Vom sanften Zirbenwald ist hier nicht mehr viel zu sehen und die Landschaft um uns besteht hauptsächlich aus schroffen Felsen. Immer im Blick: die Felswände des Feuersangs. Nach ca. 45 Minuten erreichen wir den wunderbaren See, machen Fotos, testen die Temperatur des Wassers (ja, es ist kalt) und lassen uns an seinen Ufern zur Rast nieder. Die Kulisse um uns ist wirklich einzigartig. Der Nationalpark Hohe Tauern, in dessen Kernzone wir uns befinden, ist wirklich wunderschön und ein Juwel, das für die Nachwelt unter allen Umständen in dieser Form erhalten bleiben muss. Hoch über uns thront das Gipfelkreuz des Graukogels und auch Stubnerkogel, Zitterauer Tisch und die Schlossalm ziehen unsere Blicke immer wieder auf sich.
Für die Tour hinauf zur Palfnerscharte sollte man dann noch ein bisschen Extrazeit einplanen, Trittsicherheit und Schwindelfreiheit vorausgesetzt. Doch der Blick hinunter zum Reedsee, ohne Zweifel einer der schönsten Bergseen der Alpen, entschädigt allemal für die Strapazen. Von der Scharte aus könnte man den See auch zu Fuß über den Gipfel des Graukogels erreichen und schließlich ins Kötschachtal absteigen. Wir entscheiden uns aber für den Rückweg über die Graukogel Bergstation nach Bad Gastein.
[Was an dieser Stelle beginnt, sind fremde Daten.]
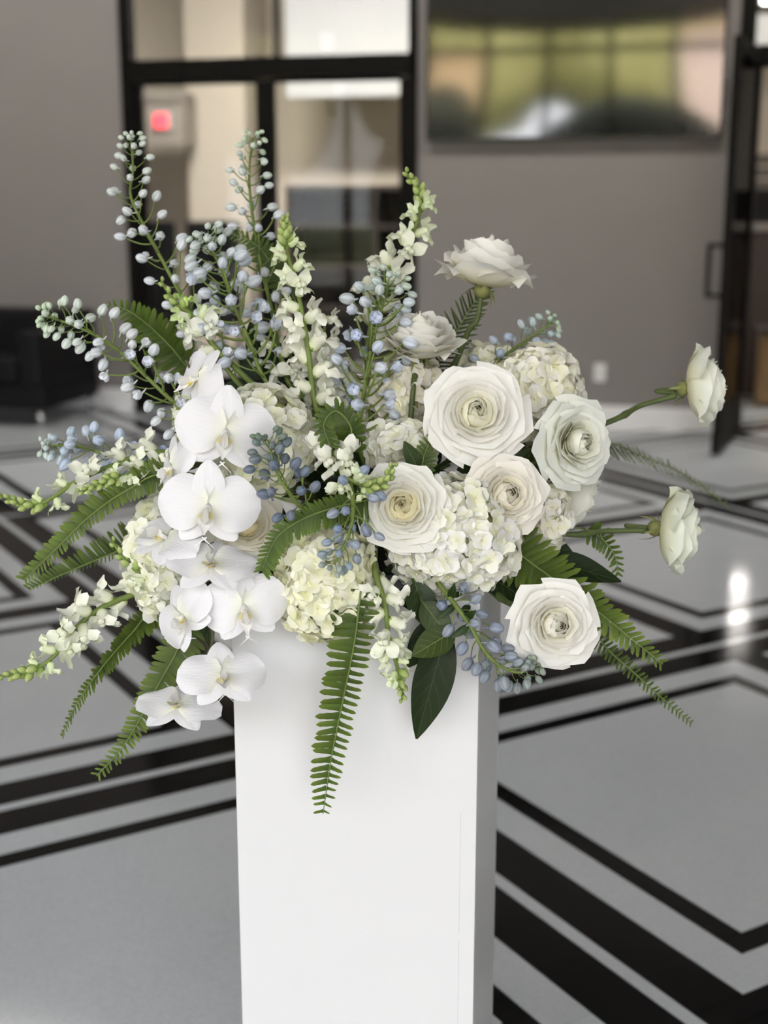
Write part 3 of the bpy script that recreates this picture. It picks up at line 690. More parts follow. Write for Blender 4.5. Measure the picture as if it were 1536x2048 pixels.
def lip_mesh():
    mb = MB(); Rx = lambda a: Matrix.Rotation(math.radians(a), 4, 'X'); Rz = lambda a: Matrix.Rotation(math.radians(a), 4, 'Z'); Ry = lambda a: Matrix.Rotation(math.radians(a), 4, 'Y')
    # mid lobe: tongue pointing down with an anchor tip
    V, Fc, Tn = blade(.25, .15, lambda t: [.45, .7, .9, 1, .95, .7, .45, .25, .15][min(8, int(t * 8.01))], 4, 8, bend=.25, cup=.25)
    mb.addM(Rz(180) @ Matrix.Translation((0, .03, .035)) @ Rx(22), V, Fc, [1.0 if t > .3 else .35 for t in Tn])
    for s in (-1, 1):
        # side lobes curl up on either side of the column
        V, Fc, Tn = blade_round(.17, .15, .9, .55, 4, 5, bend=.45, cup=.2)
        mb.addM(Matrix.Translation((s * .035, -.03, .03)) @ Rz(180 - s * 75) @ Ry(-s * 20) @ Rx(38), V, Fc, [min(1, .25 + 2.6 * t) for t in Tn])
        V, Fc, Tn = blade(.10, .014, lambda t: 1 - .7 * t, 2, 5, bend=-1.0)
        mb.addM(Matrix.Translation((s * .02, -.25, .11)) @ Rz(180 - s * 50) @ Rx(30), V, Fc, [1] * len(V))
    V, Fc, Tn = lathe([(.005, -.02), (.024, -.014), (.03, 0), (.024, .014), (.005, .02)], 8); mb.addM(Matrix.Translation((0, -.075, .055)), V, Fc, [.0] * len(V))
    return mb.mesh('lip')
LIP = lip_mesh()
def column_mesh():
    V, Fc, Tn = lathe([(.005, -.02), (.030, -.01), (.031, .02), (.036, .045), (.041, .07), (.038, .09), (.026, .105), (.006, .11)], 10)
    M = Matrix.Rotation(math.radians(28), 4, 'X') @ Matrix.Diagonal((1.15, .95, 1, 1)); return mk('column', [tuple(M @ Vector(v)) for v in V], Fc, [1.0] * len(V))
COLM = column_mesh()
V, Fc, Tn = lathe([(.004, -.012), (.014, -.008), (.016, 0), (.012, .01), (.003, .012)], 8); THR = mk('throat', V, Fc, Tn)
def orchid(label, stem_px, blooms, seed):
    S = [PX(*p) for p in stem_px]; g = thing('orchid_spray', label, 'orchid', S[-1], 'moth orchid sprays')
    r_ = random.Random(seed)
    stem(g, to_foam(S), .0018, .0034, M_OSTEM, nodes=(.2, .4, .6), k=10)
    pts = catmull(S, 10)
    for i, (u, v, w, d, f, roll) in enumerate(blooms):
        s = w * d / F * 1.02; c = PX(u, v, d); ff = CD(*f); M = zframe(ff, c, roll=math.radians(roll), s=s)
        b = ob('bloom', COLM, M_LIP, g, M); pm, dm, lm = OM[(i + seed) % 4]; j = lambda: r_.uniform(-4, 4)
        Rz = lambda a: Matrix.Rotation(math.radians(a), 4, 'Z'); Rx = lambda a: Matrix.Rotation(math.radians(a), 4, 'X')
        ob('dorsal_sepal', dm, M_ORCH, b, M @ Matrix.Translation((0, .01, -.012)) @ Rz(j()) @ Rx(6 + j()))
        for sg in (-1, 1):
            ob('lateral_sepal', lm, M_ORCH, b, M @ Matrix.Translation((0, 0, -.016)) @ Rz(180 + sg * (38 + j())) @ Matrix.Diagonal((-sg, 1, 1, 1)) @ Rx(4 + j()))
            ob('petal', pm, M_ORCH, b, M @ Matrix.Translation((sg * .015, .01, .012)) @ Rz(-sg * (83 + j())) @ Matrix.Diagonal((sg, 1, 1, 1)) @ Rx(5 + j()))
        ob('lip', LIP, M_LIP, b, M @ Matrix.Translation((0, -.03, .02)) @ Matrix.Scale(1.18, 4))
        ob('throat', THR, M_THROAT, b, M @ Matrix.Translation((0, -.04, .055)) @ Matrix.Scale(.6, 4))
        back = c - ff * .03 * s; q = min(pts, key=lambda p: np.linalg.norm(p - (back - ff * .03)))
        V, Fc = tube(catmull([back, back - ff * .02, q], 4), .0016, .0014, 6)
        ob('pedicel', mk('pedicel', local(V, M), Fc), M_OSTEM, b, M)
orchid('upper white moth orchid spray with three blooms at the left', [(372, 720, 1.74), (398, 780, 1.75), (402, 850, 1.75), (420, 920, 1.76)],
       [(396, 757, 140, 1.72, (-.66, .25, .66), -28), (452, 862, 192, 1.665, (.10, .02, .99), -6), (346, 935, 140, 1.70, (-.80, .10, .55), 22)], 1)
orchid('lower white moth orchid spray of seven blooms hanging over the pedestal corner', [(362, 1402, 1.69), (402, 1340, 1.70), (425, 1280, 1.69), (415, 1200, 1.69), (404, 1110, 1.69), (405, 1030, 1.70), (425, 980, 1.74)],
       [(417, 1012, 192, 1.645, (.02, .06, .99), -4), (332, 1076, 165, 1.675, (-.30, .78, .55), -24), (424, 1128, 178, 1.64, (.05, .78, .62), -6),
        (366, 1232, 158, 1.66, (-.62, .05, .78), 42), (487, 1212, 172, 1.645, (.12, -.02, .98), 8), (444, 1352, 166, 1.65, (.12, .62, .78), 4), (356, 1410, 166, 1.66, (.05, .86, .50), -12)], 2)

# ------------------------------------------------------------------ snapdragons
def snap_floret(k):
    r_ = random.Random(40 + k); mb = MB(); R = lambda a, ax: Matrix.Rotation(math.radians(a), 4, ax)
    V, Fc, Tn = lathe([(.07, 0), (.14, .07), (.165, .18), (.16, .30), (.175, .40), (.19, .46)], 10)
    mb.addM(R(-90, 'X') @ Matrix.Diagonal((1, 1.2, 1, 1)), V, Fc[:-1], [.15 + .75 * t for t in Tn])
    for sx in (-1, 1):     # upper lip: two upright ruffled lobes
        V, Fc, Tn = blade_round(.50, .44, .9, .5, 5, 6, bend=-.55, cup=-.12, wave=.16, wn=2.4, ph=r_.uniform(0, 6))
        mb.addM(Matrix.Translation((sx * .09, .36, .12)) @ R(-sx * 26, 'Z') @ R(sx * 18, 'Y') @ R(58 + r_.uniform(-10, 10), 'X'), V, Fc, [.7 + .3 * t for t in Tn])
    for sx in (-1, 0, 1):  # lower lip: three spreading lobes
        V, Fc, Tn = blade_round(.40, .38, .9, .5, 5, 6, bend=-.6, cup=-.12, wave=.16, wn=2.4, ph=r_.uniform(0, 6))
        mb.addM(Matrix.Translation((sx * .10, .42, -.12)) @ R(-sx * 44, 'Z') @ R(-34 + r_.uniform(-10, 10), 'X'), V, Fc, [.7 + .3 * t for t in Tn])
    for sx in (-1, 1):     # palate: double swelling closing the mouth
        V, Fc, Tn = lathe([(.01, -.11), (.08, -.085), (.12, 0), (.095, .08), (.02, .11)], 10)
        mb.addM(Matrix.Translation((sx * .075, .50, -.02)) @ Matrix.Diagonal((1, .95, 1, 1)), V, Fc, [.72] * len(V))
    return mb.mesh('floret')
SNF = [snap_floret(k) for k in range(5)]
def calyx_mesh():
    mb = MB()
    for k in range(5):
        V, Fc, Tn = blade(.24, .13, lambda t: max(.08, math.sin(math.pi * (.25 + .74 * t)) ** .8), 2, 4, bend=-.2)
        mb.addM(Matrix.Rotation(k * 1.2566, 4, 'Y') @ Matrix.Translation((0, -.02, .07)) @ Matrix.Rotation(math.radians(28), 4, 'X'), V, Fc, [.3] * len(V))
    return mb.mesh('calyx')
CALYX = calyx_mesh()
def bud_prof(): return [(.05, 0), (.30, .10), (.46, .32), (.46, .55), (.34, .78), (.16, .93), (.03, 1.0)]
V, Fc, Tn = lathe(bud_prof(), 8, .06, 4); SBUD = mk('bud', [(x * .9, y * .9, z) for x, y, z in V], Fc, Tn)
def snapdragon(label, px, n, nb, size, seed, t_open=.22, tipw=1.0, greens=.35):
    P = [PX(*p) for p in px]; path = Path(P); g = thing('snapdragon', label, 'snapdragon', P[-1], 'white snapdragon spikes')
    r_ = random.Random(seed); dm = np.mean([p[2] for p in px]); k = dm / F
    stem(g, to_foam(P), .0018, .0052, M_STEM)
    for i in range(n):
        t = t_open + (1 - t_open) * (i / max(1, n - 1)) * .93; p = path.at(t); tg = -path.tan(t)
        a = (i % 2) * math.pi + (r_.uniform(-.75, .75) if i % 5 != 4 else 1.2); e1 = nrm(np.cross(tg, CV)); e2 = np.cross(e1, tg)
        if e2 @ CV < 0: e2 = -e2
        out = math.cos(a) * e1 + math.sin(a) * e2 * .8 + CV * .22
        y = nrm(out * .85 + tg * .55); z = nrm(tg - (tg @ y) * y); x = np.cross(y, z)
        sz = size * k * 1.06 * (.62 + .42 * min(1, i / (n * .45))) * r_.uniform(.9, 1.1); st = p + nrm(out) * .003
        gr = max(0, greens * (1 - i / (n * .5)))
        M = frame(x, y, z, st, sz)
        f = ob('floret', SNF[r_.randrange(5)], M_SNAP, g, M, (1 - .35 * gr, 1 - .1 * gr, 1 - .75 * gr))
        ob('calyx', CALYX, M_SBUD, f, M)
    for i in range(nb):
        t = t_open * 1.12 * (i + .3) / nb; p = path.at(t); tg = -path.tan(t); a = i * 2.39996
        e1 = nrm(np.cross(tg, CV)); e2 = np.cross(e1, tg); out = math.cos(a) * e1 + math.sin(a) * e2
        z = nrm(out * (.35 + .4 * i / nb) + tg * .9); s = size * k * (.20 + .26 * i / nb)
        ob('bud', SBUD, M_SBUD, g, zframe(z, p + out * .002, s=(s * .8, s * .8, s)), (1, 1, 1))
snapdragon('tall white snapdragon spike in the middle with green tip', [(570, 436, 1.78), (574, 500, 1.78), (597, 590, 1.77), (615, 690, 1.77), (636, 830, 1.78)], 13, 16, 62, 1, .14)
snapdragon('tallest white snapdragon leaning right before the dark door frame', [(812, 345, 1.88), (842, 392, 1.88), (822, 478, 1.87), (772, 560, 1.86), (736, 690, 1.86)], 11, 16, 60, 2, .22)
snapdragon('white snapdragon reaching left to the picture edge at mid height', [(-2, 990, 1.78), (62, 1012, 1.78), (105, 995, 1.78), (158, 960, 1.78), (230, 930, 1.79), (330, 905, 1.8)], 9, 16, 56, 3, .26)
snapdragon('lowest white snapdragon reaching left to the picture edge', [(-2, 1352, 1.73), (55, 1345, 1.73), (108, 1312, 1.73), (150, 1258, 1.74), (205, 1215, 1.75), (290, 1180, 1.77)], 11, 13, 60, 4, .24)
snapdragon('small white snapdragon lying along the arching fern at left', [(160, 984, 1.72), (215, 962, 1.72), (270, 945, 1.73), (345, 922, 1.75)], 5, 18, 50, 5, .42)
snapdragon('white snapdragon hanging down over the front of the pedestal', [(806, 1398, 1.68), (796, 1340, 1.675), (778, 1275, 1.665), (770, 1210, 1.66), (750, 1140, 1.67)], 10, 10, 58, 6, .22)
snapdragon('white snapdragon nodding right in front of the yellow-hearted rose', [(786, 930, 1.625), (768, 965, 1.625), (725, 970, 1.63), (675, 935, 1.645), (655, 870, 1.68)], 8, 16, 60, 7, .34)
snapdragon('short white snapdragon with green buds left of the orchids', [(224, 1082, 1.73), (255, 1125, 1.73), (305, 1165, 1.73), (360, 1190, 1.75)], 5, 9, 54, 8, .42)
snapdragon('small greenish snapdragon leaning left among the blue spikes', [(322, 562, 1.86), (352, 605, 1.86), (395, 640, 1.85), (440, 705, 1.84)], 6, 9, 54, 9, .38, greens=.9)
snapdragon('white snapdragon deep behind the middle spike above the coiled fern', [(650, 640, 1.84), (645, 700, 1.84), (640, 770, 1.83), (655, 840, 1.82)], 9, 2, 58, 12, .02, greens=0)
snapdragon('white snapdragon mostly hidden among the blue spikes above the cream hydrangea', [(540, 660, 1.88), (565, 720, 1.87), (600, 780, 1.86), (640, 850, 1.84)], 8, 2, 56, 13, .02, greens=0)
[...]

Munter marschieren wir dahin, genießen die warmen Sonnenstrahlen und am Palfnersee machen wir dann noch einmal kurz Halt und strecken unsere Beine in das eiskalte Wasser. Sollten wir vorhin vielleicht schon Anflüge von Müdigkeit verspürt haben – jetzt sind wir garantiert wieder wach. Die Zeit vergeht wie im Fluge, wir tratschen über dieses und jenes und als wir an der Talstation ankommen (hinunter ging’s zu Fuß), da beschließen wir dann auch noch spontan, diesen wunderbaren Tag in den Bergen in einem gemütlichen Gasthaus ausklingen zu lassen. Feste gehören schließlich gefeiert, wie sie fallen. Die Erlebnisse heute waren ein Fest für alle Sinne.